試奏自由のフリーダムな環境があるのは国民性ありき
「試奏は自由に!」となれば面白そうとも思うけど、こういうフリーダムな環境が許されるのはアメリカ人の国民性もあるのかもしれない。
多少の傷があっても気にしない人や「使えれば良くない?」という人もいる国だからこそなのかもしれない。
実際自分のお店のMusic Lifeで海外から仕入れをするとかなり雑だったり箱がボロボロになってたりすることもあった。
「箱がボロボロだしこれが売れない。交換して欲しい」というと「え?中身は使えるでしょ?じゃあ問題ないよ!^^」と言われたり。(問題あるから言ってるんだよw)
アメリカの全ての楽器店がフリーに試奏が出来るわけじゃないだろうし、海外でも日本のような楽器店もあるので一概には言えないけど、Sam Ashのお店を見て「こういうのいいな。日本にあったらいいのにな」と思ったのも事実です。
「Sam Ash」などの海外の楽器店を見て感動して始めたのがMusic Lifeというお店
【余談】ここで見た色々な楽器や備品の値段があまりにも安くて「財布に負担がかからず手軽に始められる・続けられる環境があるからアメリカの音楽のレベルの高さの理由かも」と考えて帰国してから始めたのがMusic Lifeでもあります。
楽器の試奏料を徴収する楽器店のデメリット・問題点
楽器の試奏料を徴収することでデメリットや問題も出てきます。
来店客が減る
試奏目的で来店するお客さんが存在していて、「試奏=有料」となり来なくなる可能性もあります。
中には「試奏させてもらったからピックや弦を買う」という人もいるので(知り合いには結構いる)、そういう方々が減った場合は最終的にマイナスとなる場合もあり得ますよね。
試奏料以上に備品を買ってくれたり、お世話になっているからと大きな買い物をしていた場合は大きな損失。
「得意客だから試奏は無料でいいよ」としたら見かけた人は不満を持ちそうだし。
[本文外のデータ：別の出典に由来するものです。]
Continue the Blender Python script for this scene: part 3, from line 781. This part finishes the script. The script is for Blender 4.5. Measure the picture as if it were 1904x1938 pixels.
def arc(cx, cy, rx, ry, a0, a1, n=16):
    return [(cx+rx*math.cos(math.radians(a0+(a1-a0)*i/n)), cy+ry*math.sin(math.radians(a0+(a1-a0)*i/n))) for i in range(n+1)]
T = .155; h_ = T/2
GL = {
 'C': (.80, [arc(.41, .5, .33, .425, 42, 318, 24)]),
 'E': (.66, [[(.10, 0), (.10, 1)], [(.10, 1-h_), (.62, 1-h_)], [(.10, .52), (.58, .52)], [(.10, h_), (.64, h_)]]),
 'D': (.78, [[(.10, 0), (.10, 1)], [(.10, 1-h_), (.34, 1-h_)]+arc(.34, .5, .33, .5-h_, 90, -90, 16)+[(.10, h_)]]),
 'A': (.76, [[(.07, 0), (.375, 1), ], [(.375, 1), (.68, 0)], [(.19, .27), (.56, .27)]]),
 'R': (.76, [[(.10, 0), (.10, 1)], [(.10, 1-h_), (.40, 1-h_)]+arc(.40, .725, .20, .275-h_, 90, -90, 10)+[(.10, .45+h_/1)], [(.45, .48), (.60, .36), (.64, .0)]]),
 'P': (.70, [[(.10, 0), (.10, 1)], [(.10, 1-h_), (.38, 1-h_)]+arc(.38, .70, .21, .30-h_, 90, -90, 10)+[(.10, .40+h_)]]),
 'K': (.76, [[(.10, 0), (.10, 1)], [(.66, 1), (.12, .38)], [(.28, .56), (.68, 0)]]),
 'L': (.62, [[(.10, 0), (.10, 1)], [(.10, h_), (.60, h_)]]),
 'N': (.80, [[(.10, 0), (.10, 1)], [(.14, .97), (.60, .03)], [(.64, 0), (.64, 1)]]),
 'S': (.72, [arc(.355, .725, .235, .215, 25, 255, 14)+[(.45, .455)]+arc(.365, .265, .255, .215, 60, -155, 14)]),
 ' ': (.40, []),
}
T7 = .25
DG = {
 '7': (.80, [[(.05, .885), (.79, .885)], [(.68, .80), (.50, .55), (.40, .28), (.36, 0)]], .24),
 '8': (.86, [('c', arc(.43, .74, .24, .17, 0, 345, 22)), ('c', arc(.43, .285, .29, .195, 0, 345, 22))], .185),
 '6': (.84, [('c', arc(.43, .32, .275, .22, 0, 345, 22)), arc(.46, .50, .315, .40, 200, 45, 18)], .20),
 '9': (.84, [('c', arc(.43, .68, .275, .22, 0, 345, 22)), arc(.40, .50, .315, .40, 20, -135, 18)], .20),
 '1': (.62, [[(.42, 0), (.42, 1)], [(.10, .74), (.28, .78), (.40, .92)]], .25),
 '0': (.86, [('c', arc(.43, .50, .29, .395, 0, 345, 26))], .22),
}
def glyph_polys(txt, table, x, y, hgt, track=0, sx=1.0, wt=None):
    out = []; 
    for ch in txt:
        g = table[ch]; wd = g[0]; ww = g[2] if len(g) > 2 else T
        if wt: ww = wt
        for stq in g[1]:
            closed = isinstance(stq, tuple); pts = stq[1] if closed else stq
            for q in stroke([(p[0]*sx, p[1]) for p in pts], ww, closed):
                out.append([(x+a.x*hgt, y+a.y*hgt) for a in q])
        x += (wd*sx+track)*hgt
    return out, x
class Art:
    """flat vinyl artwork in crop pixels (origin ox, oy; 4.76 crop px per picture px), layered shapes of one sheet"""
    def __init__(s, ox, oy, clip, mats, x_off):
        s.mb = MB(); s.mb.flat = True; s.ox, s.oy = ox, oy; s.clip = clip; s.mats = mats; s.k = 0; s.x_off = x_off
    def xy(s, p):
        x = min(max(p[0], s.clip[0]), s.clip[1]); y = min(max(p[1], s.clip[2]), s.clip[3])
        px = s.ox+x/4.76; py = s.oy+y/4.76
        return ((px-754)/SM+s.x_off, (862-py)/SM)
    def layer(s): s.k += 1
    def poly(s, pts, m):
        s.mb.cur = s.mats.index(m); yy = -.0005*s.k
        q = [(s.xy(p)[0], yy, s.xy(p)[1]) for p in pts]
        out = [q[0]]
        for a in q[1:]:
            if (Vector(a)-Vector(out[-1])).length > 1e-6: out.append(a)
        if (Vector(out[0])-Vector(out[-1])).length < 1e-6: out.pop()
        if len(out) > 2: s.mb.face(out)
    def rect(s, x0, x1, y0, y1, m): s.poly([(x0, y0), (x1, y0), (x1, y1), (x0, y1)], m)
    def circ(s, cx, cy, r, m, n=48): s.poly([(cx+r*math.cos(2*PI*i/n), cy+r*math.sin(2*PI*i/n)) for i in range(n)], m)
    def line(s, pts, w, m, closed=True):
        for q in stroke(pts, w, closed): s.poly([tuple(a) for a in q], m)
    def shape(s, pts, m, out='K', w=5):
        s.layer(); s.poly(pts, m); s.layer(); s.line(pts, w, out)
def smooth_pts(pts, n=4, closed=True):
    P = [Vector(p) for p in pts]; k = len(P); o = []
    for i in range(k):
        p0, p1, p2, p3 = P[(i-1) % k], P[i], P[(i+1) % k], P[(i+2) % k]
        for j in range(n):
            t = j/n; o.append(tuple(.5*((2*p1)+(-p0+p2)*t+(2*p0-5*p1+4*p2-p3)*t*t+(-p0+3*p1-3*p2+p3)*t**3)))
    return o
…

これもあらたな問題ですね。
試奏料でお金を取るからには楽器はしっかりとした整備が必要
試奏料を取るからには「試奏に適した整備」が必要となるかも。
試奏させて頂いた時にも正直「弦が錆びてるじゃん」とか「これネックめっちゃ曲がってる」「整備不良でコードの音がグシャグシャ。ハーモニクス調整ちゃんとやってよ」とか思ったことがあります。
でも「無料&試奏させてもらっている」からそこまで強く言えない部分でした。
もし試奏料を取るならこういった不備があってはならなくなるかもしれないですね。
クレームが来るかもしれない。
お金を払って試奏するのに弦が錆びてたら「お金払ってるんだけど。。」と思う。
これは結構面倒な事になりそうですよね。
お店側の負担が増える事にもつながるかも・・・。
調整・整備の時間や弦の交換のお金も。。
【おわりに】楽器の試奏料を徴収する楽器店は良いか悪いか? 試奏代はしょうがない!
賛否両論ある楽器の試奏料ですが、僕の考えとしては「試奏料を取るのは有り」です。
大賛成ではなく「それもしょうがないのかもな。」という気持ちで有り。
でも本当の気持ちとしては「試奏は無料がいいな」ですね(笑)
有料化の流れが日本全国に広まったらちょっと悲しい。
今は僕自身が大人だからいいけど、高校生でギターを始めて、島〇楽器さん、IK〇BE楽器さんなどの仲良い店員さんに色々と試奏させて頂き教えてもらったからこそ今があると思っています。
こういう接点が減ってしまう可能性があるのは少し寂しいかな。
あと高校生やお金のない時期だったらかなり厳しいですね。
とはいえ今はしょうがないのかなとも思っています。
有料になったとしても、整備された完璧な機材を使えるようになれば最高ですよね。
あと15分とかの時間制で何本・いくつも試せたらお金払うのも有りかも。
メリット・デメリット色々あるけど、こういう問題は難しいですよね^^;
正解はないのでそれぞれがお互い気持ち良く存続できるようになれば理想ですよね。
試奏料がないお店では試奏させて頂いたら弦やピックなど購入するのも良いのかも?